[Source data]
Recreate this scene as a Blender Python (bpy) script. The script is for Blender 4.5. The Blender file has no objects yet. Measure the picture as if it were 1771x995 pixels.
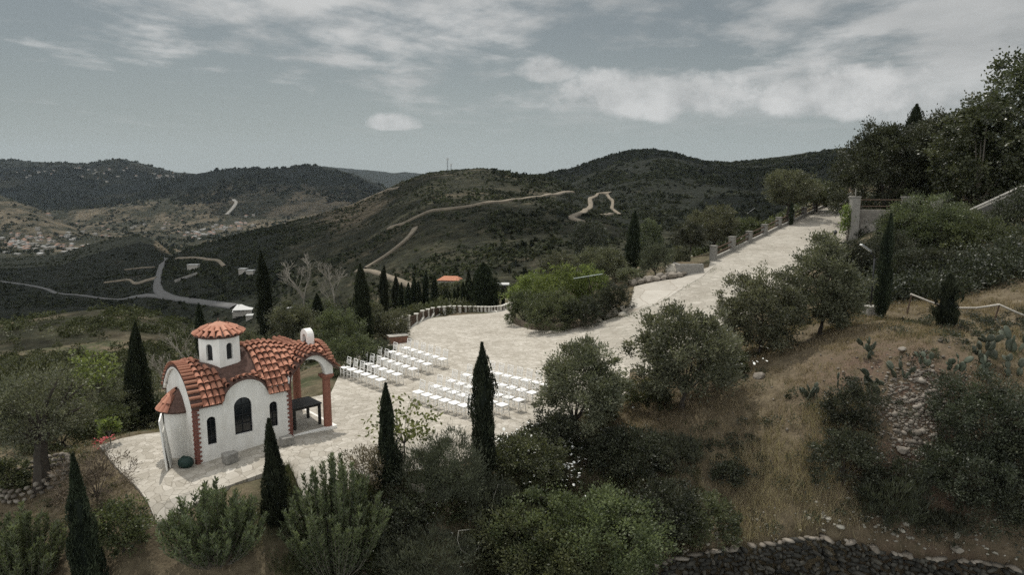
EXPOSURE = 0.06
SKY = 0.1
SKY_FILL = 1.3
CLOUD_D = (3.7, 3.8, 3.78); CLOUD_B = (6.3, 6.3, 6.2); HORIZON = (4.0, 4.4, 4.35)
HAZE = 0.000019
S_DENOISE = False
import bpy, bmesh, math, random
import numpy as np
from mathutils import Vector, Matrix
from mathutils.geometry import delaunay_2d_cdt
S = bpy.context.scene
COL = S.collection
R = math.radians
RNG = np.random.default_rng(7)

# ------------------------------------------------------------------ camera
F_PX, CX, CY = 1180.0, 885.5, 497.5
PITCH = math.atan((CY - 325.0) / F_PX)
ST, CT = math.sin(PITCH), math.cos(PITCH)
CAMZ = 9.0
cam = bpy.data.cameras.new('camera'); camo = bpy.data.objects.new('camera', cam); COL.objects.link(camo)
cam.sensor_width = 36.0; cam.lens = 36.0 * F_PX / 1771.0
cam.clip_end = 60000; cam.clip_start = 0.1
camo.location = (0, 0, CAMZ); camo.rotation_euler = (math.pi / 2 - PITCH, 0, 0)
S.camera = camo
S.cycles.use_denoising = S_DENOISE

def ray(px, py):
    xr = (px - CX) / F_PX; yr = (CY - py) / F_PX
    return xr, yr * ST + CT, yr * CT - ST
def G(px, py, z=0.0):                       # point of the sight line at height z
    dx, dy, dz = ray(px, py); t = (z - CAMZ) / dz
    return Vector((dx * t, dy * t, z))
def D(px, py, Y):                           # point of the sight line at distance Y
    dx, dy, dz = ray(px, py); t = Y / dy
    return Vector((dx * t, Y, CAMZ + dz * t))
def scale_at(p):                            # photo pixels per metre at p
    return F_PX / (p[1] * CT + (CAMZ - p[2]) * ST)

# ------------------------------------------------------------------ noise
def _hash(ix, iy, seed):
    n = (ix.astype(np.int64) * 374761393 + iy.astype(np.int64) * 668265263 + seed * 1274126177) & 0x7fffffff
    n = ((n ^ (n >> 13)) * 1274126177) & 0x7fffffff
    return ((n ^ (n >> 16)) & 0xffffff) / float(0xffffff)
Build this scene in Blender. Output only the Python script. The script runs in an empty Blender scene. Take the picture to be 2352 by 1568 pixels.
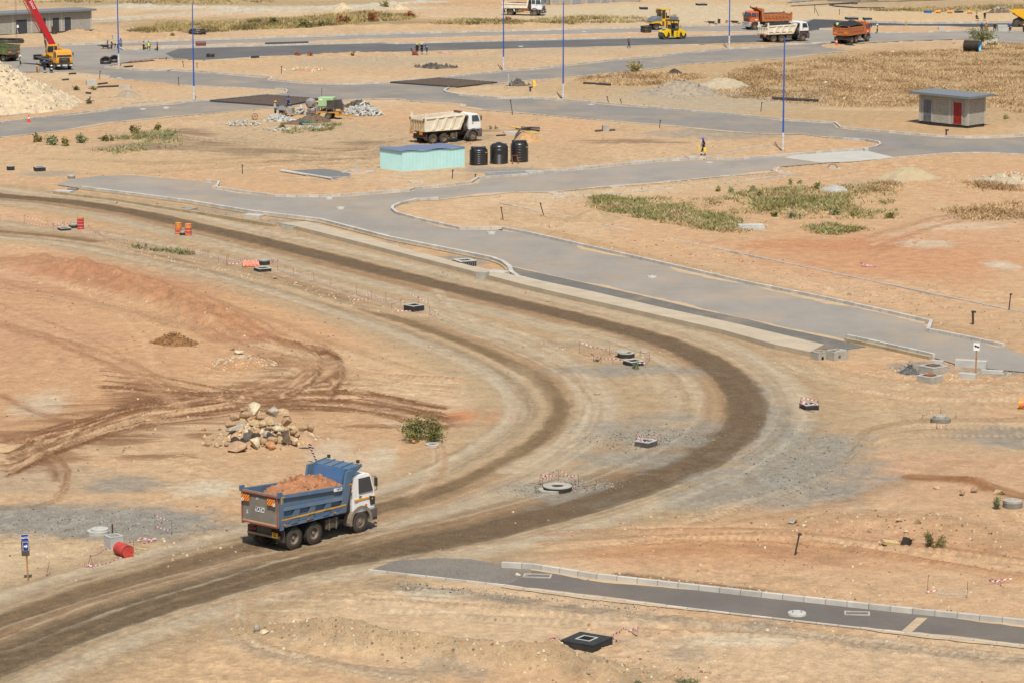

- Task directions -
Retype all of the entries exactly as written, leaving out any images.

- Solution below -
Recreate this scene as a Blender Python (bpy) script. The script is for Blender 4.5. The Blender file has no objects yet. Measure the picture as if it were 1771x995 pixels.
EXPOSURE = 0.06
SKY = 0.1
SKY_FILL = 1.3
CLOUD_D = (3.7, 3.8, 3.78); CLOUD_B = (6.3, 6.3, 6.2); HORIZON = (4.0, 4.4, 4.35)
HAZE = 0.000019
S_DENOISE = False
import bpy, bmesh, math, random
import numpy as np
from mathutils import Vector, Matrix
from mathutils.geometry import delaunay_2d_cdt
S = bpy.context.scene
COL = S.collection
R = math.radians
RNG = np.random.default_rng(7)

# ------------------------------------------------------------------ camera
F_PX, CX, CY = 1180.0, 885.5, 497.5
PITCH = math.atan((CY - 325.0) / F_PX)
ST, CT = math.sin(PITCH), math.cos(PITCH)
CAMZ = 9.0
cam = bpy.data.cameras.new('camera'); camo = bpy.data.objects.new('camera', cam); COL.objects.link(camo)
cam.sensor_width = 36.0; cam.lens = 36.0 * F_PX / 1771.0
cam.clip_end = 60000; cam.clip_start = 0.1
camo.location = (0, 0, CAMZ); camo.rotation_euler = (math.pi / 2 - PITCH, 0, 0)
S.camera = camo
S.cycles.use_denoising = S_DENOISE

def ray(px, py):
    xr = (px - CX) / F_PX; yr = (CY - py) / F_PX
    return xr, yr * ST + CT, yr * CT - ST
def G(px, py, z=0.0):                       # point of the sight line at height z
    dx, dy, dz = ray(px, py); t = (z - CAMZ) / dz
    return Vector((dx * t, dy * t, z))
def D(px, py, Y):                           # point of the sight line at distance Y
    dx, dy, dz = ray(px, py); t = Y / dy
    return Vector((dx * t, Y, CAMZ + dz * t))
def scale_at(p):                            # photo pixels per metre at p
    return F_PX / (p[1] * CT + (CAMZ - p[2]) * ST)

# ------------------------------------------------------------------ noise
def _hash(ix, iy, seed):
    n = (ix.astype(np.int64) * 374761393 + iy.astype(np.int64) * 668265263 + seed * 1274126177) & 0x7fffffff
    n = ((n ^ (n >> 13)) * 1274126177) & 0x7fffffff
    return ((n ^ (n >> 16)) & 0xffffff) / float(0xffffff)
Build this scene in Blender. Output only the Python script. The script runs in an empty Blender scene. Take the picture to be 2352 by 1568 pixels.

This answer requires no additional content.